This week I will be talking about the article that our group did the presentation on, Sex Machine. It will be more of a wrap up blog since we could not get to everything we wanted to due to the massive discussion/debate the class had started on its own.
We came up with an experiment that we wanted to try out on the class which involved four different products, two feminine and two masculine. And our idea was to give the male groups (we would have a group of girls “think like a man”) the feminine products to create advertisements for and vice versa for the female groups. Our goal was to see how genders approach opposite demographic products and how they would try to sell it to the target audience. For example, one of the products for the male groups was body wash and another product for the male group was sneakers. Of course, we could not try this out due to the little amount of time we had left after discussion, but it would have been an interesting group project to try.
Another thing we did not mention were some of the more basic, economic repercussions of hyper masculinity. Countries, like China, that are hyper masculine see other places that dabble with Western culture to be weak or even emasculated and so to compensate, they take women from the country side to make them work in their factories. Their economy runs on assumptions and theories according to Ling, not hearing a single political voice when it comes to decision making which damages the image of “classical Confucian womanhood.” As we know, it is women who are put in factories under low wages and extended hours because men believe that they can handle the tedious work. And in a hyper masculine country, it is difficult to break free of that stigma.
The one thing that China should consider is to never underestimate the power of Western liberal ideas. Even if they do not want to fully succumb to the powerful West, they cannot help but absorb some of their techniques in advertising because it is so effective.

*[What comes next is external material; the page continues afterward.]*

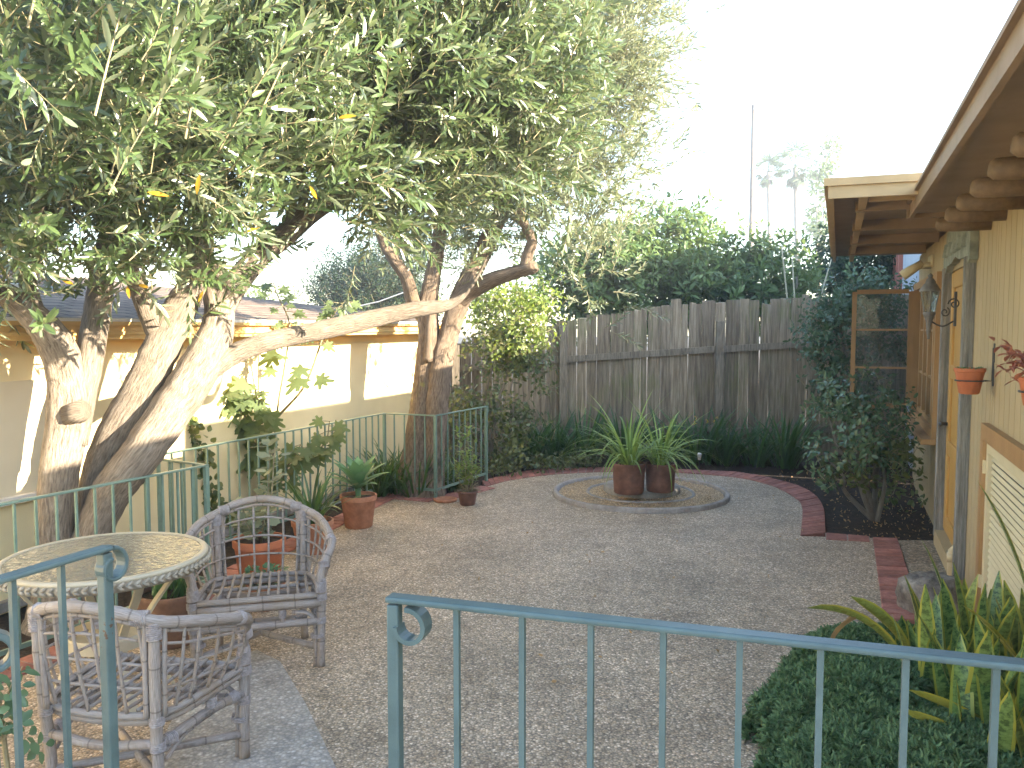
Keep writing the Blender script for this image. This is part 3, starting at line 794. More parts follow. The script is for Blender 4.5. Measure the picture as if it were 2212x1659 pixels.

In 1910, Chinese advertisement featured well dressed, upper class Manchurian clad women. They appeared to be maternal figures and on the older side and that proved to sell at the time. Move ahead twenty years to the 1930s and it has evolved to younger women in sensual, tight fitting dresses that exposed legs and underwear. Not only does this allude to Western ideals, but it shows China going through a period of modernization. It is not to say that they are throwing away their traditions for new methods of selling and living, in fact that is what they are holding onto compared to Japan or South Korea. But this shows how times can change for anyone and how universal Western culture is becoming. It seems like a matter of time before China starts to catch up to modern methods, but I think they have a strong enough attachment to their own culture and traditions to put up a good fight.